[INFORMATION SHOWN]
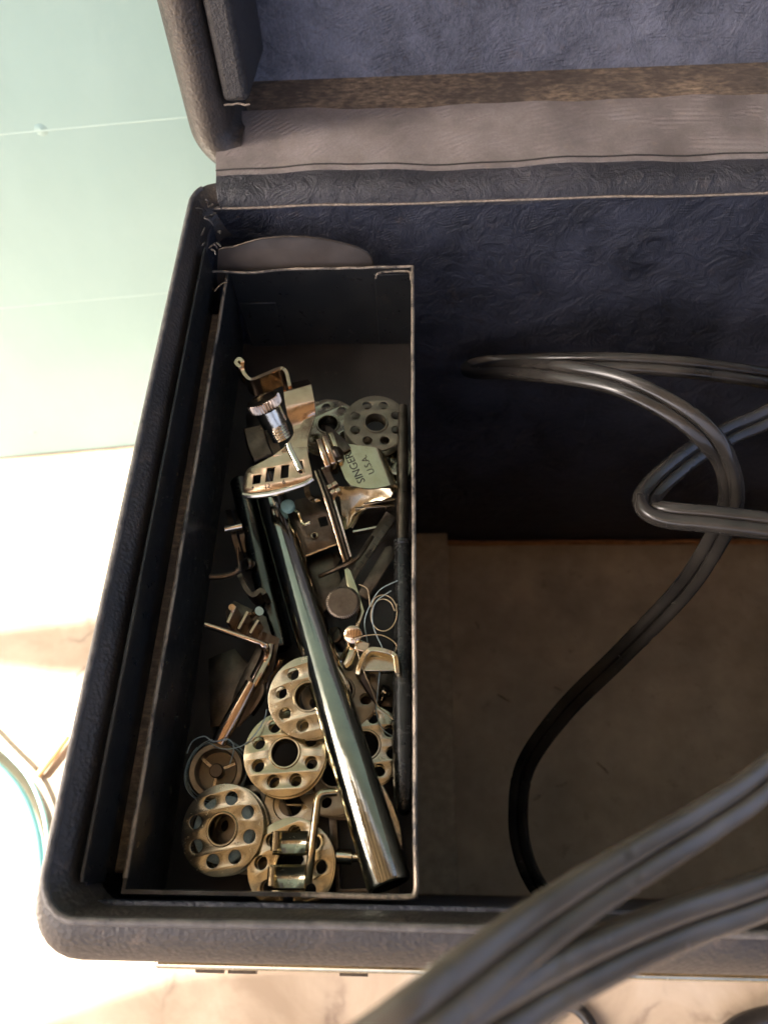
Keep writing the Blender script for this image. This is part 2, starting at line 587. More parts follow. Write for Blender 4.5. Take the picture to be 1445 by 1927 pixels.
# ------------------------------------------------------------------ the case
RIM = 270.0
def rrect(x0, x1, y0, y1, r, z, n=7):
    out = []
    for cx, cy, a0 in ((x1 - r, y1 - r, 0), (x0 + r, y1 - r, 90), (x0 + r, y0 + r, 180), (x1 - r, y0 + r, 270)):
        for i in range(n + 1):
            a = math.radians(a0 + 90 * i / n)
            out.append(V((cx + r * math.cos(a), cy + r * math.sin(a), z)))
    return out
XR = 262
case = thing('sewing_case', 'open black pebbled carrying case with lid tilted back against the green wall', 'case', (90, 95, 0))
sh = MB()
L = [rrect(-75, XR + 7, -12, 209, 10, .5), rrect(-76.5, XR + 8, -13.3, 210, 10, 40), rrect(-76.9, XR + 8, -13.6, 210, 10, 258)]
for j, k in ((.04, .22), (.12, .42), (.26, .62), (.46, .78), (.68, .90), (.84, .965), (.94, .995), (1.0, 1.0)):
    L.append(rrect(-76.9 + 4.1 * j, XR + 8 - 3 * j, -13.6 + 7.2 * j, 210 - 5.0 * j, 10 - 2 * j, 258 + 12 * k))
for dx, dy, z in ((.5, .4, 269.7), (1.2, .9, 268.7), (2.4, 1.6, 267.2), (3.6, 2.4, 264.5), (4.2, 3.0, 255)):
    L.append(rrect(-72.8 + dx, XR + 5 - dx, -6.4 + dy, 205 - dy * 2.4, 7.6, z))
sh.loops(L)
shell = sh.build('outer_shell', M_VIN, case, ang=60)
pl = rrect(-72.7, XR + 5, -6.3, 204.8, 8, RIM - .05, 9)
i0 = 10
seq = pl[i0 + 4:] + pl[:1]
MB().tube([p + V((random.uniform(-.12, .12), random.uniform(-.12, .12), random.uniform(-.15, .1))) for p in [a + (b - a) * (q / 14) for a, b in zip(seq, seq[1:]) for q in range(14 if (b - a).length > 20 else 1)]], .8, 8).build('worn_piping', M_PIPE, case, ang=80)
ln = MB()                                           # lined inner walls
for nm, a, b in (('back', (-68, 197.6, 13), (XR, 199, 266)), ('left', (-69, -4, 13), (-67.6, 197.6, 262)), ('front', (-67.6, -4.4, 13), (XR, -3.0, 262)), ('right', (XR - 1, -3, 13), (XR + .6, 197.6, 262))):
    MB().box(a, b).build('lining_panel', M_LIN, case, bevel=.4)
MB().box((-70, -8, 1), (XR + 4, 200, 9)).build('bottom', M_WOOD, case)
MB().box((19.2, -2.9, 9), (XR - 1.2, 195, 13)).build('floor_board', M_BOARD, case, bevel=.6)
e = MB()
pts = spline([V((19.0 + i * 24.1, 195.4 + random.uniform(-.4, .4), 13.2 + random.uniform(-.3, .3))) for i in range(11)], 4)
e.tube(pts, 1.7, 8)
e.build('raw_edge', M_RUST, case)
MB().box((-8, -2.9, 9), (18.9, 197, 26)).build('wood_cleat', M_WOOD, case, bevel=1.2)
e = MB()                                            # frayed light edge of the lining along the back
e.tube(spline([V((-66 + i * 16.4, 197.3 + random.uniform(-.3, .3), 266.2 + random.uniform(-.25, .25))) for i in range(21)], 4), .38, 6)
e.build('lining_edge', M_TORN, case)
# brown strip on the left inner wall, under the tray flange
MB().box((-67.5, 2, 236), (-64.3, 166, 250.5)).build('ledge_strip', M_FELT, case, bevel=.6)
# front trim and latches
MB().box((-55, -15.4, 246), (XR - 10, -13.3, 251)).build('trim_strip', M_BOB, case, bevel=.8)
for x0, x1 in ((352, 425), (440, 462), (628, 700)):
    a, b = U(x0, 1832, 246), U(x1, 1832, 246)
    lt = MB().box((a.x, -15.2 + (x0 > 600) * -.3, 236), (b.x, -13.4, 247)).build('latch', M_NICK, case, bevel=1.4, seg=3)
    MB().tube([V(((a.x + b.x) / 2 - 3, -15.4, 243)), V(((a.x + b.x) / 2 + 3, -15.4, 243))], 1.3, 10).build('latch_pin', M_DARK, lt)

# lid
TI = math.radians(8)
LO = V((0, 261.0, 271.0))
lv, lw = V((0, math.sin(TI), math.cos(TI))), V((0, -math.cos(TI), math.sin(TI)))
def LD(x, v, w): return LO + V((x, 0, 0)) + lv * v + lw * w
ML = Matrix((V((1, 0, 0)), lv, lw)).transposed().to_4x4()
ML.translation = LO
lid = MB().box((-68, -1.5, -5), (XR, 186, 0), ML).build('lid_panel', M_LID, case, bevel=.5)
MB().box((-63, 226, 264), (XR, 268, 270.6)).build('lid_hinge_wall', M_FELT, case, bevel=.5)
roll = MB()
prof = [(0, -9), (0, 35), (.8, 38), (2.5, 40), (5, 41.2), (8, 41), (11, 39.4), (13.6, 36), (15, 31), (15.2, 24), (15.2, -9)]
path = [(-62, 186 - 8 * i, -1, 0) for i in range(24)] + [(-62 + 4 * (1 - math.cos(t)), 1 - 4 * math.sin(t), -math.cos(t), -math.sin(t)) for t in [math.radians(7 * k) for k in range(1, 13)]]
roll.loops([[LD(x + ox * a, v + ov * a, wv) for a, wv in prof] for x, v, ox, ov in path], True, True, True)
roll.build('lid_edge_roll', M_VIN, case, ang=60)
lp = MB()
lp.box((-61.6, 9, -1), (-53, 186, 39.5), ML)
lp.build('lid_inner_lip', M_LIP, case, bevel=2.2, seg=3)
e = MB().tube(spline([LD(-61.5 + i * 1.4, 8.7 + random.uniform(-.4, .3), 39.3 + random.uniform(-.4, .4)) for i in range(7)], 3), .3, 6)
e.build('torn_edge', M_TORN, case)
# hinge cloth: from inside the lid over the gap to the back rim
rows = []
prof = [(241.0, 271.5), (236, 271.9), (230, 272.0), (224, 271.9), (218, 271.8), (212, 271.8), (207, 271.7), (203.5, 271.3), (200.5, 270.6), (198.3, 268.6), (197.4, 265.5)]
for yy, zz in prof:
    rows.append([V((-65.5 - (yy - 205) * .12 + 330 * i / 60 + (random.uniform(-.35, .35) if i == 0 else 0), yy + .5 * math.sin(i * .31), zz + .45 * math.sin(i * .47 + yy * .05) + .25 * math.sin(i * 1.3))) for i in range(61)])
hc = MB().sheet(rows[:7], 1.0, V((0, 0, 1))).build('hinge_cloth', M_FAB, case, ang=80)
st = MB().tube([p + V((0, 0, .12)) for p in [r * .5 + s_ * .5 for r, s_ in zip(rows[5], rows[6])]], .28, 6)
st.build('stitch_line', M_INK, hc)
MB().sheet([[p + V((0, 0, -.2)) for p in r] for r in rows[6:]], .8, V((0, 0, 1))).build('back_rim_cloth', M_RIMC, case, ang=80)
# frayed vinyl at the back left corner
for i in range(16):
    p0 = U(random.uniform(385, 412), random.uniform(375, 470), 268)
    d = V((random.uniform(-1, 1), random.uniform(-1.5, .3), random.uniform(-.2, 1))) * 3
    MB().tube(spline([p0, p0 + d * .5 + V((.5, 0, .5)), p0 + d], 3), [.32] * 6 + [.1], 5).build('frayed_fibre', M_VIN, case)

# ------------------------------------------------------------------ metal tray
TT, TF = 257.0, 221.0
TX0, TX1, TY0, TY1 = -61.4, -.5, -1.9, 179.1
tray = thing('accessory_tray', 'black metal accessory tray with chipped edges filling the left of the case', 'tray', (-31, 88, TF))
MB().box((TX0 - 3, TY0, TF - 1), (TX1, TY1, TF)).build('tray_floor', M_TFL, tray)
MB().box((TX1 - .8, TY0, TF), (TX1, TY1, TT - .4)).build('tray_wall', M_ENA, tray)
MB().box((TX0, TY1 - .8, TF), (TX1 - .8, TY1, TT - .4)).build('tray_wall', M_ENA, tray)
MB().box((TX0, TY0, TF), (TX1 - .8, TY0 + .8, TT - .4)).build('tray_wall', M_ENA, tray)
lw_ = MB()
lw_.sheet([[V((TX0, TY0, TT - .4)), V((TX0, TY1, TT - .4))], [V((TX0 - .4, TY0, TT - 12)), V((TX0 - .4, TY1, TT - 12))], [V((TX0 - 3, TY0, TF)), V((TX0 - 3, TY1, TF))]], .8, V((1, 0, 0)))
lw_.build('tray_wall', M_ENA, tray)
def edge(pts, r=.55):
    return MB().tube(spline([p + V((random.uniform(-.12, .12), random.uniform(-.12, .12), random.uniform(-.1, .1))) for p in pts], 3), r, 8).build('worn_edge', M_EDGE, tray)
N = 16
edge([V((TX0 - .4, TY0 + 3 + (TY1 - 7 - TY0) * i / N, TT - .4)) for i in range(N + 1)])
edge([V((TX1 - .4, TY0 + 2 + (TY1 - 2 - TY0) * i / N, TT - .4)) for i in range(N + 1)])
bk = [V((TX0 - 6.5 + (TX1 - TX0 + 6) * i / N, TY1 - .4 - (1.3 * math.exp(-((i - 3.2) / 1.6) ** 2)), TT - .2)) for i in range(N + 1)]
edge(bk, .42)
edge([V((TX1 - .4, TY0 + 2.4, TT - .4)), V((TX1 - .7, TY0 + .9, TT - .4)), V((TX1 - 2, TY0 + .4, TT - .4)), V((TX1 - 12, TY0 + .3, TT - .4)), V((TX1 - 24, TY0 + .3, TT - .5))])
# rolled inner corner at the back right and the folded seams of the back wall
MB().tube(spline([V((TX1 - 12.5, TY1 - 1.4, TT - 4)), V((TX1 - 11.8, TY1 - 1.2, TT - 2.2)), V((TX1 - 9, TY1 - 1.2, TT - 1.5)), V((TX1 - 3, TY1 - 1.2, TT - 1.4)), V((TX1 - 1.2, TY1 - 1.8, TT - 1.5)), V((TX1 - 1, TY1 - 5, TT - 1.5))], 4), .32, 6).build('corner_fold', M_EDGE, tray)
MB().box((TX1 - 13, TY1 - 1.35, TF), (TX1 - 1, TY1 - .9, TT - 2.6)).build('corner_flap', M_ENA, tray, bevel=.15)
MB().box((TX0 + .6, TY1 - 1.35, TF), (TX0 + 13, TY1 - .9, TT - 14)).build('corner_flap', M_ENA, tray, bevel=2)
# flange against the case wall and the arched grip at the back
MB().box((TX0 - 6.0, TY0 + 2, TT - 10), (TX0 - 5.3, TY1, TT + 9.0)).build('side_flange', M_ENA, tray, bevel=.2)
e = MB().tube(spline([V((TX0 - 5.6, TY0 + 3 + i * 17.5, TT + 9.0)) for i in range(11)], 3), .42, 6)
e.build('worn_edge', M_ENA, tray)
p0 = V((-38, 181.2, 255))
g = MB()
arch = [(408, 540), (410, 470), (418, 467), (440, 464), (460, 457), (490, 449), (530, 445), (570, 445), (610, 450), (645, 457), (672, 465), (690, 474), (700, 488), (703, 505), (703, 540)]
g.plate([arch], p0, V((0, -1, .12)), .8, .1)
g.build('arched_grip', M_TAG, tray)
nn = V((0, -1, .12)).normalized()
MB().tube(spline([UP(x, y, p0 + nn * .2, nn) for x, y in arch[1:-1]], 4), .26, 6).build('grip_rim', M_DARK, tray)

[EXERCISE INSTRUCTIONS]
Repeat the span of lines that opens with the line holding "MB().box(a, b).build('lining_panel', M_LIN, case, bevel=.4)" and closes with the line holding "MB().tube([V(((a.x + b.x)", exactly as it stands.

[SOLUTION TO THIS PROBLEM]
    MB().box(a, b).build('lining_panel', M_LIN, case, bevel=.4)
MB().box((-70, -8, 1), (XR + 4, 200, 9)).build('bottom', M_WOOD, case)
MB().box((19.2, -2.9, 9), (XR - 1.2, 195, 13)).build('floor_board', M_BOARD, case, bevel=.6)
e = MB()
pts = spline([V((19.0 + i * 24.1, 195.4 + random.uniform(-.4, .4), 13.2 + random.uniform(-.3, .3))) for i in range(11)], 4)
e.tube(pts, 1.7, 8)
e.build('raw_edge', M_RUST, case)
MB().box((-8, -2.9, 9), (18.9, 197, 26)).build('wood_cleat', M_WOOD, case, bevel=1.2)
e = MB()                                            # frayed light edge of the lining along the back
e.tube(spline([V((-66 + i * 16.4, 197.3 + random.uniform(-.3, .3), 266.2 + random.uniform(-.25, .25))) for i in range(21)], 4), .38, 6)
e.build('lining_edge', M_TORN, case)
# brown strip on the left inner wall, under the tray flange
MB().box((-67.5, 2, 236), (-64.3, 166, 250.5)).build('ledge_strip', M_FELT, case, bevel=.6)
# front trim and latches
MB().box((-55, -15.4, 246), (XR - 10, -13.3, 251)).build('trim_strip', M_BOB, case, bevel=.8)
for x0, x1 in ((352, 425), (440, 462), (628, 700)):
    a, b = U(x0, 1832, 246), U(x1, 1832, 246)
    lt = MB().box((a.x, -15.2 + (x0 > 600) * -.3, 236), (b.x, -13.4, 247)).build('latch', M_NICK, case, bevel=1.4, seg=3)
    MB().tube([V(((a.x + b.x) / 2 - 3, -15.4, 243)), V(((a.x + b.x) / 2 + 3, -15.4, 243))], 1.3, 10).build('latch_pin', M_DARK, lt)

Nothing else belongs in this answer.